The Multi-Object Oriented Augmented Reality (MOOAR) system is a client–server-based mobile application. The server site application includes an adaptive module to implement the 5R adaptation, at the right time, in the right location, through the right device, providing the right contents to the right learner. For this mobile augmented reality approach, the key technical challenge is to identify the real-world object or scene that the mobile camera is pointing at. Researchers in this project use GPS mobile device receivers, accelerators, and compasses to obtain geographic coordinates of the mobile device’s current location and the camera orientation (i.e., the 6DOF information of the mobile device). The development of an algorithm to identify the relative position and orientation between the mobile camera and real-world object or scene is in the process of being developed by the research team. If there is a match found, the corresponding location-based learning content associated with the location-based environment will be rendered on the mobile device screen superimposing on the real-world object or scene.

The Multi-Object Oriented Augmented Reality (MOOAR) system architecture is shown in Fig. 8.9. The mock mobile device’s display in implementing MOOAR system is illustrated in Fig. 8.10.

Fig. 8.9

Multi-Object Oriented Augmented Reality system architecture (Chang and Tan 2010)

Fig. 8.10

The mock mobile device’s display (Chang and Tan 2010)

5 Conclusions and Future Research

In this chapter, we have discussed how context-aware mobile learning systems facilitate location-based environments for formal and informal learning.

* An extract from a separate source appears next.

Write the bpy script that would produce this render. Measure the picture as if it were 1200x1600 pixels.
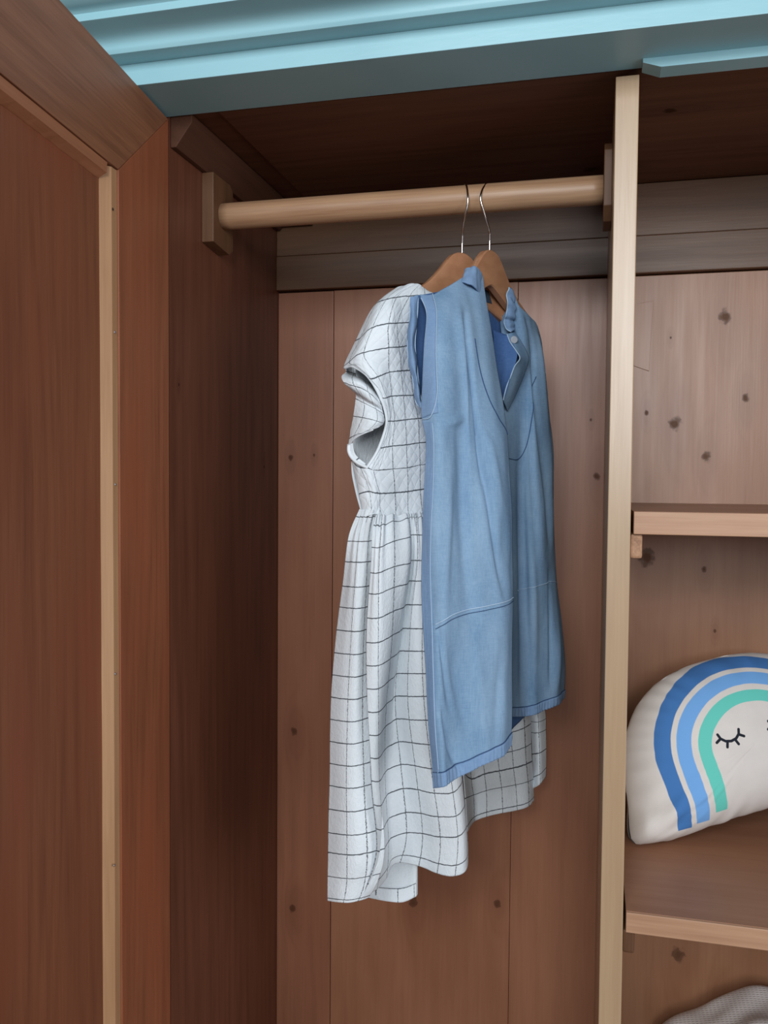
import bpy, bmesh, math, random
from mathutils import Vector, Matrix, noise
random.seed(7)
for o in list(bpy.data.objects): bpy.data.objects.remove(o)
COL = bpy.context.scene.collection
SC = bpy.context.scene

# ------------------------------------------------------------ camera
FPX = 1322.0
_yw, _p, _r = [math.radians(a) for a in (13.754, 2.2815, .4479)]
FWD = Vector((-math.sin(_yw)*math.cos(_p), math.cos(_yw)*math.cos(_p), -math.sin(_p)))
_rt = Vector((math.cos(_yw), math.sin(_yw), 0)); _up = _rt.cross(FWD)
RT = math.cos(_r)*_rt + math.sin(_r)*_up
UP = -math.sin(_r)*_rt + math.cos(_r)*_up
CAM = Vector((0, 0, 1.6))
cd = bpy.data.cameras.new('camera'); cam = bpy.data.objects.new('camera', cd); COL.objects.link(cam)
M = Matrix((RT, UP, -FWD)).transposed().to_4x4(); M.translation = CAM
cam.matrix_world = M
cd.sensor_fit = 'VERTICAL'; cd.sensor_height = 36.0; cd.lens = FPX/1600*36.0
cd.clip_start = 0.02
SC.camera = cam

# ------------------------------------------------------------ light
w = bpy.data.worlds.new('world'); SC.world = w; w.use_nodes = True
bg = w.node_tree.nodes['Background']; bg.inputs[0].default_value = (.80, .90, 1, 1); bg.inputs[1].default_value = .22
def area(name, loc, target, sx, sy, power, col):
    l = bpy.data.lights.new(name, 'AREA'); l.shape = 'RECTANGLE'; l.size = sx; l.size_y = sy
    l.energy = power; l.color = col
    o = bpy.data.objects.new(name, l); COL.objects.link(o); o.location = loc
    o.rotation_euler = (Vector(target)-Vector(loc)).to_track_quat('-Z', 'Y').to_euler()
    return o
area('window_daylight', (-.45, -2.1, 2.80), (0, 1.4, 1.5), 1.0, .9, 52, (.93, .97, 1))
area('window_daylight', (.45, -2.1, 2.15), (0, 1.4, 1.5), .75, .9, 44, (.93, .97, 1))
area('side_fill_light', (2.45, -.3, 1.5), (-.5, 1.0, 1.4), 1.6, 1.8, 34, (.97, .97, 1))  # added soft fill from the right, lifts the door and left side
SC.view_settings.view_transform = 'Standard'; SC.view_settings.look = 'None'
SC.view_settings.gamma = 1; SC.view_settings.exposure = 0.0
SC.view_settings.use_curve_mapping = False

# ------------------------------------------------------------ helpers
def at(px, py, Y):
    """world point in the depth plane Y seen at photograph pixel px, py"""
    d = FWD + RT*((px-600)/FPX) - UP*((py-800)/FPX)
    return CAM + d*(Y/d.y)

def sr(c):
    def f(v):
        v /= 255
        return v/12.92 if v <= .04045 else ((v+.055)/1.055)**2.4
    return (f(c[0]), f(c[1]), f(c[2]), 1)

class X:                                    # tiny shader maths
    nt = None
    def __init__(s, v): s.v = v
    @staticmethod
    def op(o, *a, clamp=False):
        n = X.nt.nodes.new('ShaderNodeMath'); n.operation = o; n.use_clamp = clamp
        for i, q in enumerate(a):
            q = q.v if isinstance(q, X) else q
            if isinstance(q, (int, float)): n.inputs[i].default_value = q
            else: X.nt.links.new(q, n.inputs[i])
        return X(n.outputs[0])
    def __add__(s, o): return X.op('ADD', s, o)
    def __radd__(s, o): return X.op('ADD', o, s)
    def __sub__(s, o): return X.op('SUBTRACT', s, o)
    def __rsub__(s, o): return X.op('SUBTRACT', o, s)
    def __mul__(s, o): return X.op('MULTIPLY', s, o)
    def __rmul__(s, o): return X.op('MULTIPLY', o, s)
    def __truediv__(s, o): return X.op('DIVIDE', s, o)
def xmax(a, b): return X.op('MAXIMUM', a, b)
def xmin(a, b): return X.op('MINIMUM', a, b)
def xabs(a): return X.op('ABSOLUTE', a)
def xstep(a, lo, hi, v0=0., v1=1.):
    n = X.nt.nodes.new('ShaderNodeMapRange'); n.interpolation_type = 'SMOOTHSTEP'
    X.nt.links.new(a.v, n.inputs[0])
    for i, q in enumerate((lo, hi, v0, v1)): n.inputs[i+1].default_value = q
    return X(n.outputs[0])
def xlen(a, b): return X.op('SQRT', a*a + b*b)
def xnoise(vec, scale, detail=3, rough=.5, dist=0):
    n = X.nt.nodes.new('ShaderNodeTexNoise'); X.nt.links.new(vec, n.inputs['Vector'])
    n.inputs['Scale'].default_value = scale; n.inputs['Detail'].default_value = detail
    n.inputs['Roughness'].default_value = rough; n.inputs['Distortion'].default_value = dist
    return X(n.outputs['Fac'])
def xmap(vec, scale, loc=(0, 0, 0)):
    n = X.nt.nodes.new('ShaderNodeMapping'); X.nt.links.new(vec, n.inputs[0])
    n.inputs['Scale'].default_value = scale; n.inputs['Location'].default_value = loc
    return n.outputs[0]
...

Context-aware mobile learning is indeed an efficient approach to integrate location-based environments as learning content into courses for formal learning as well as informal learning. Usually, courses are complemented with field trips or other location-based learning activities to study real-world objects and scenes. Informal learning happens experientially and spontaneously through interacting with location-based environments in learners’ daily life. Applying advanced location-based technologies to mobile devices, and mobile communication infrastructure into location-based mobile learning, is still in a very early stage. Nevertheless, we believe that it opens great opportunities in terms of providing effective and innovative learning means to engage learners interacting with location-based learning environments.

We are also aware of the fact that the application of advanced location-based technologies to mobile devices brings also many challenges in terms of learning technologies, pedagogy, and learning administration. By implementing location-based environments for learning through context-aware mobile learning, students out of their traditional classroom will be able to interact with learning objects from the real world and to connect their knowledge to it, which enlarges and extends their learning to anywhere and at anytime. Further research will need to analyze the impact of context-aware mobile learning systems in students’ learning and the training needed by faculty to properly use new mobile devices as they provide access to learning objects inside and outside the classroom space.

We are aware of the great learning possibilities that context-aware mobile technologies can provide for students and instructors, but we also know the huge challenges that the use of this kind of technologies may bring to education institutions currently and in the near future. These challenges will be related not only to the technology itself but also to the development of policies to support and regulate learning innovation, to the provision of faculty training to adopt these kinds of technologies, and to the establishment of research units that will develop, observe, and adapt the use of these technologies for the better improvement of learning.

Research and development in this field has already attracted great attention by researchers and faculty members in this area, application developers, and educational professionals in recent years. In the coming years, it will promote location-based environments for formal and informal learning for the twenty-first-century learner.